* **SOURCE EXCERPT**:
════════
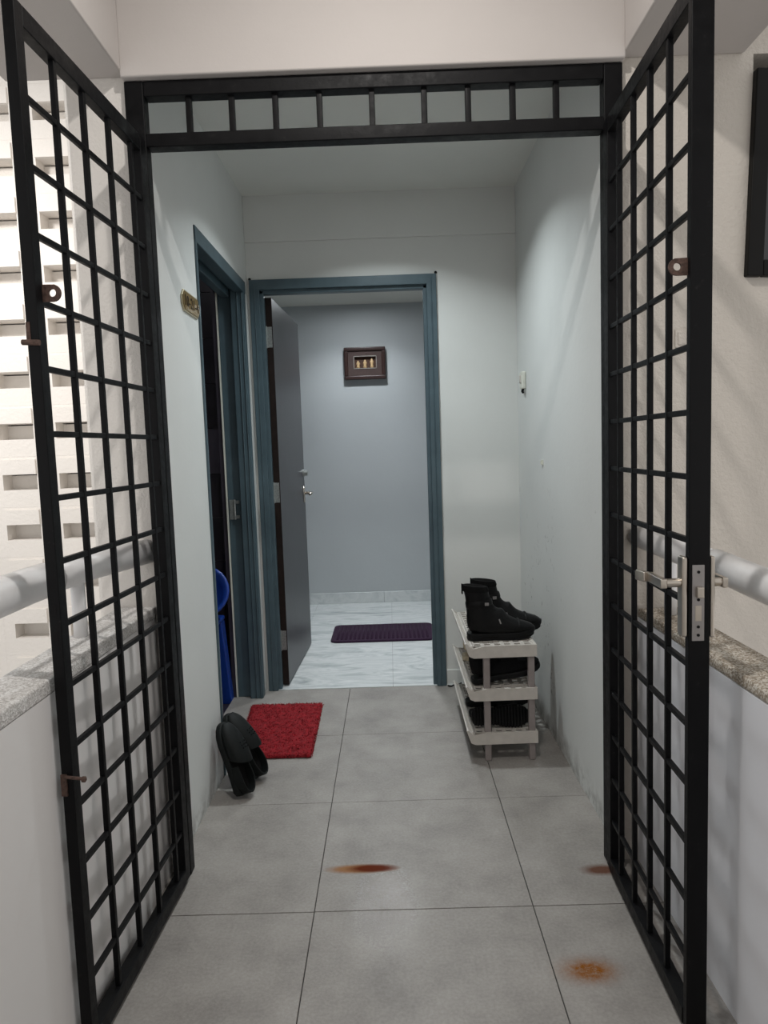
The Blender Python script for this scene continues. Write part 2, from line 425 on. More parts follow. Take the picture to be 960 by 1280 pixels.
# bathroom behind the left doorway
struct('wall_bathroom_outer', MB().box(-1.085, -1.06, 2.60, 3.80, -0.15, 2.5), M['dark'])
bw = struct('wall_bathroom', MB().box(-1.06, -0.84, 3.727, 3.80, -0.15, 2.5), M['bathgrout'])
for i in range(1):
    for j in range(11):
        z0 = -0.007 + 0.2325 * j
        x1 = -0.842 - 0.22 * i
        obj('wall_tile', MB().box(x1 - 0.2185, x1 - 0.0015, 3.720, 3.732, z0 + 0.0015, z0 + 0.231), M['bathtile2'] if j == 5 else M['bathtile'], bw, bevel=0.001, seg=1)
struct('wall_bathroom_near', MB().box(-1.06, -0.85, 2.60, 2.66, -0.15, 2.5), M['bathtile'])
struct('floor_bathroom', MB().box(-1.06, -0.845, 2.66, 3.73, -0.15, -0.02), M['bathtile'])
struct('ceiling_bathroom', MB().box(-1.06, -0.85, 2.66, 3.8, 2.4, 2.5), M['dark'])

# ---------------------------------------------------------------- doors
# door 1: back doorway, frame with rebate, leaf open into the hall
d1 = tag(empty('door_1', (-0.21, YB, 0)), kind='structure'); S = (-0.21, YB, 0)
def jamb_back(x0, s):      # s=+1: opening on the +x side
    mb = MB()
    mb.box(min(x0, x0 + s*0.050), max(x0, x0 + s*0.050), YB - 0.020, YB + 0.13, 0.0, 2.119)
    a, b = x0 + s*0.046, x0 + s*0.068
    mb.box(min(a, b), max(a, b), YB - 0.002, YB + 0.035, 0.0, 2.07)
    c, d = x0 + s*0.022, x0 + s*0.028
    mb.box(min(c, d), max(c, d), YB - 0.024, YB - 0.01, 0.0, 2.10)
    return mb
obj('jamb', jamb_back(-0.676, 1), M['frame'], d1, S, bevel=0.003)
obj('jamb', jamb_back(0.263, -1), M['frame'], d1, S, bevel=0.003)
obj('head', MB().box(-0.676, 0.263, YB - 0.0205, YB + 0.13, 2.070, 2.120).box(-0.64, 0.22, YB - 0.002, YB + 0.035, 2.052, 2.074), M['frame'], d1, S, bevel=0.003)
# leaf
ang = math.atan2(0.032, 0.79)
ML = Matrix.Translation((-0.577, 3.700, 0)) @ Matrix.Rotation(-ang, 4, 'Z')   # local y runs along the leaf
leaf = obj('door_leaf', MB().box(-0.034, 0.0, 0.002, 0.800, 0.012, 2.043, ML), M['leaf'], d1, S, bevel=0.002)
obj('hinge_edge', MB().box(-0.0345, -0.0005, -0.0005, 0.003, 0.012, 2.043, ML), M['leafedge'], leaf, S)
for zc in (1.845, 1.045, 0.255):
    h = MB().box(-0.030, -0.004, -0.003, 0.0, zc - 0.052, zc + 0.052, ML).box(-0.046, -0.032, -0.004, 0.0, zc - 0.05, zc + 0.05, ML)
    h.tube([ML @ Vector((-0.034, -0.006, zc - 0.055)), ML @ Vector((-0.034, -0.006, zc + 0.055))], 0.006, 8)
    obj('hinge', h, M['galv'], leaf, S)
hd = MB().box(-0.001, 0.006, 0.735, 0.775, 0.935, 1.035, ML)
hd.tube([ML @ Vector(p) for p in ((0.004, 0.755, 0.992), (0.045, 0.755, 0.992), (0.052, 0.748, 0.992), (0.054, 0.655, 0.990))], 0.0085, 8)
obj('lever_handle', hd, M['nickel'], leaf, S, smooth=True)
db = MB(); c = ML @ Vector((0.0, 0.752, 1.118)); db.lathe([(0.024, 0.0), (0.024, 0.008), (0.018, 0.012), (0.018, 0.028), (0.010, 0.030)], c, 14, 'x')
obj('deadbolt', db, M['galv'], leaf, S)
obj('latch_plate', MB().box(-0.026, -0.008, 0.7995, 0.8015, 0.92, 1.16, ML), M['steel'], leaf, S)

# door 2: bathroom doorway in the left wall (frame only)
S2 = (XL, 3.12, 0)
d2 = tag(empty('door_2', S2), kind='structure')
fj = MB().box(-0.752, -0.687, 3.530, 3.582, 0, 2.096).box(-0.822, -0.752, 3.562, 3.582, 0, 2.07).box(-0.722, -0.716, 3.524, 3.532, 0, 2.06).box(-0.700, -0.694, 3.525, 3.532, 0, 2.06)
obj('jamb', fj, M['frame'], d2, S2, bevel=0.003)
obj('jamb', MB().box(-0.845, -0.683, 2.670, 2.690, 0, 2.096), M['frame'], d2, S2, bevel=0.003)
obj('head', MB().box(-0.735, -0.684, 2.670, 3.582, 2.040, 2.098).box(-0.845, -0.735, 2.69, 3.58, 2.062, 2.098).box(-0.80, -0.76, 2.69, 3.545, 2.02, 2.063), M['frame'], d2, S2, bevel=0.003)
obj('hinge', MB().box(-0.815, -0.788, 3.557, 3.562, 0.925, 1.025).box(-0.79, -0.765, 3.550, 3.562, 0.930, 0.945).box(-0.79, -0.765, 3.550, 3.562, 1.005, 1.020).tube([(-0.788, 3.556, 0.925), (-0.788, 3.556, 1.025)], 0.006, 8), M['galv'], d2, S2)
obj('edge_trim', MB().box(-0.829, -0.8215, 3.552, 3.560, 0.002, 2.06), M['ivory'], d2, S2)
obj('tiled_return', MB().box(-0.851, -0.822, 3.560, 3.582, 0.0, 2.09), M['bathtile'], d2, S2)

# ---------------------------------------------------------------- gate frame with transom
gf = thing('gate_frame', 'black steel gate surround with a barred transom, fixed under the front beam', 'gate frame', (0, 2.04, 0)); S = (0, 2.04, 0)
FY0, FY1 = 2.018, 2.060
obj('jamb_post', MB().box(-0.689, -0.637, FY0, FY1, 0.001, 2.277), M['black'], gf, S, bevel=0.003)
obj('jamb_post', MB().box(0.613, 0.664, FY0, FY1, 0.001, 2.277), M['black'], gf, S, bevel=0.003)
obj('top_rail', MB().box(-0.637, 0.613, FY0 + 0.001, FY1, 2.236, 2.277), M['black'], gf, S, bevel=0.003)
obj('transom_rail', MB().box(-0.637, 0.613, FY0 - 0.001, FY1, 2.103, 2.139), M['black'], gf, S, bevel=0.003)
for x in (-0.519, -0.401, -0.281, -0.160, -0.016, 0.127, 0.247, 0.369, 0.488):
    obj('transom_bar', MB().box(x - 0.008, x + 0.008, 2.030, 2.046, 2.137, 2.238), M['black'], gf, S, bevel=0.0015, seg=1)
obj('scuff_patch', MB().box(-0.655, -0.650, FY0 - 0.0012, FY0, 1.72, 1.80), M['chip'], gf, S)
obj('scuff_patch', MB().box(-0.660, -0.645, FY0 - 0.0012, FY0, 2.083, 2.087), M['chip'], gf, S)

# ---------------------------------------------------------------- gate leaves
Z0, DZ = 0.035, 0.1277
def gate(side):
    L = side < 0
    if L:
        f, n = Vector((-0.6419, 1.8685)), Vector((-0.6638, 1.4077)); bars = [1.519, 1.647, 1.776, 1.908]; post = (1.377, 1.407); pw = 0.024
        lab = 'black square-barred gate leaf opened against the left parapet, no handle'
    else:
        f, n = Vector((0.6029, 1.8403)), Vector((0.5905, 1.4124)); bars = [1.529, 1.647, 1.765, 1.883]; post = (1.396, 1.416); pw = 0.042
        lab = 'black square-barred gate leaf with nickel lever lock, opened along the right parapet'
    k = (f.x - n.x) / (f.y - n.y)
    Xat = lambda y: n.x + (y - n.y) * k
    yh = 2.004
    base = (Xat(yh), yh, 0)
    a = math.atan(k)
    g = thing('metal_gate', lab, 'gate', M=Matrix.Translation(base) @ Matrix.Rotation(-a, 4, 'Z'), group='barred gate leaves')
    s = -1 if L else 1                         # outward (away from the passage) in local x
    cs = math.cos(a)
    loc = lambda y: (y - yh) / cs
    def bx(o0, o1, y0, y1, z0, z1):
        x0, x1 = sorted((s * o0, s * o1)); return MB().box(x0, x1, loc(y0), loc(y1), z0, z1)
    ztop = Z0 + 16 * DZ
    # stiles and rails
    ps = obj('lock_stile', bx(-0.002, pw - 0.002, post[0], post[1], 0.012, ztop + 0.036), M['black'], g, bevel=0.002)
    obj('hinge_stile', bx(-0.002, 0.026, 1.964, yh - 0.002, 0.012, ztop + 0.036), M['black'], g, bevel=0.002)
    obj('top_rail', bx(-0.002, 0.024, post[1], 1.964, ztop - 0.004, ztop + 0.036), M['black'], g, bevel=0.002)
    obj('bottom_rail', bx(-0.004, 0.026, post[1], 1.964, 0.012, 0.050), M['black'], g, bevel=0.002)
    for y in bars:
        obj('vertical_bar', bx(0.001, 0.013, y, y + 0.012, 0.045, ztop), M['black'], g, bevel=0.001, seg=1)
    for r in range(1, 16):
        obj('horizontal_bar', bx(0.002, 0.012, post[1] - 0.002, 1.970, Z0 + r*DZ - 0.006, Z0 + r*DZ + 0.006), M['black'], g, bevel=0.001, seg=1)
    # three hinge barrels
    for z in (0.3, 1.05, 1.8):
        obj('hinge', MB().tube([(s*0.012, 0.004, z - 0.04), (s*0.012, 0.004, z + 0.04)], 0.008, 10), M['black'], g, smooth=True)
    # ring plate for a padlock
    zc = 1.583 if L else 1.592
    yc = post[1] - 0.006
    pts_o, pts_i = [], []
    e = MB(); N = 20; rings_ = []
    cx = -0.022; sx = s
    for yy in (loc(yc), loc(yc) + 0.005):
        out, inn = [], []
        for q in range(N):
            t_ = 2*math.pi*q/N
            ox, oz = 0.0165*math.cos(t_), 0.0165*math.sin(t_)
            if ox > 0: ox, oz = 0.022, 0.0165 * max(-1, min(1, math.tan(t_) if abs(math.cos(t_)) > 0.72 else math.copysign(1, math.sin(t_))))
            out.append((sx*(cx + ox), yy, zc + oz)); inn.append((sx*(cx + 0.0075*math.cos(t_)), yy, zc + 0.0075*math.sin(t_)))
        rings_.append((out, inn))
    (o0, i0), (o1, i1) = rings_
    e.rings([o0, o1, i1, i0, o0], cap=False)
    bmesh.ops.remove_doubles(e.bm, verts=e.bm.verts[:], dist=1e-6)
    obj('padlock_eye', e, M['rust'], g)
    yn = loc(post[0])
    if L:
        # rusty slot and stub, two strike holes, drop bolt
        obj('rusty_bolt', MB().tube([(s*0.030, yn - 0.003, 1.487), (s*-0.004, yn - 0.003, 1.485)], 0.0055, 8).box(s*0.018 - 0.004, s*0.018 + 0.004, yn - 0.0015, yn, 1.49, 1.525), M['rust'], g)
        obj('strike_hole', MB().box(s*0.010 - 0.0045, s*0.010 + 0.0045, yn - 0.0006, yn + 0.003, 0.952, 0.974), M['dark'], g)
        obj('strike_hole', MB().box(s*0.010 - 0.0045, s*0.010 + 0.0045, yn - 0.0006, yn + 0.003, 0.893, 0.920), M['dark'], g)
        obj('drop_bolt', MB().box(s*0.016 - 0.006, s*0.016 + 0.006, yn - 0.004, yn, 0.58, 0.625).tube([(s*0.012, yn - 0.006, 0.622), (-s*0.026, yn - 0.006, 0.618)], 0.0035, 8).lathe([(0.001, -0.006), (0.006, -0.003), (0.006, 0.003), (0.001, 0.006)], (-s*0.028, yn - 0.006, 0.617), 10, 'x'), M['rust'], g)
    else:
        lk = obj('lock_faceplate', MB().box(0.004, 0.028, yn - 0.0022, yn + 0.001, 0.856, 1.010), M['steel'], g, bevel=0.001)
        obj('latch', MB().prism([(yn - 0.013, 0.945), (yn + 0.001, 0.945), (yn + 0.001, 0.967), (yn - 0.013, 0.967)], 0.010, 0.024, 'x'), M['nickel'], lk, bevel=0.002)
        obj('bolt_recess', MB().box(0.010, 0.022, yn - 0.0028, yn, 0.897, 0.928), M['nickel'], lk)
        for z in (0.996, 0.940, 0.885, 0.868): obj('screw', MB().lathe([(0.003, -0.0035), (0.003, 0.0)], (0.016, yn, z), 10, 'y'), M['dark'], lk)
        # long plate and lever on the passage side
        obj('handle_plate', MB().box(-0.014, -0.002, loc(1.398), loc(1.428), 0.862, 1.026), M['nickel'], g, bevel=0.005, seg=3)
        yl = loc(1.412)
        lv = MB().tube([(-0.010, yl, 0.972), (-0.044, yl, 0.972)], 0.009, 12)
        obj('lever_handle', lv.box(-0.056, -0.042, yl - 0.012, yl + 0.075, 0.962, 0.982).box(-0.064, -0.050, yl + 0.070, yl + 0.104, 0.961, 0.983, Matrix.Translation((-0.054, yl + 0.07, 0)) @ Matrix.Rotation(0.28, 4, 'Z') @ Matrix.Translation((0.054, -yl - 0.07, 0))), M['nickel'], g, bevel=0.003)
        obj('handle_plate', MB().box(0.041, 0.050, loc(1.396), loc(1.426), 0.862, 1.026), M['nickel'], g, bevel=0.003)
        obj('lever_handle', MB().tube([(0.048, yl, 0.972), (0.072, yl, 0.972)], 0.009, 12).box(0.066, 0.078, yl - 0.012, yl + 0.105, 0.961, 0.982), M['nickel'], g, bevel=0.003)
    return g
gate(-1); gate(1)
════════
* **SHORT TASK**:
Report the number of lines in the listing where the string "from" appears, and nothing besides.

* **CORRECT OUTPUT**:
2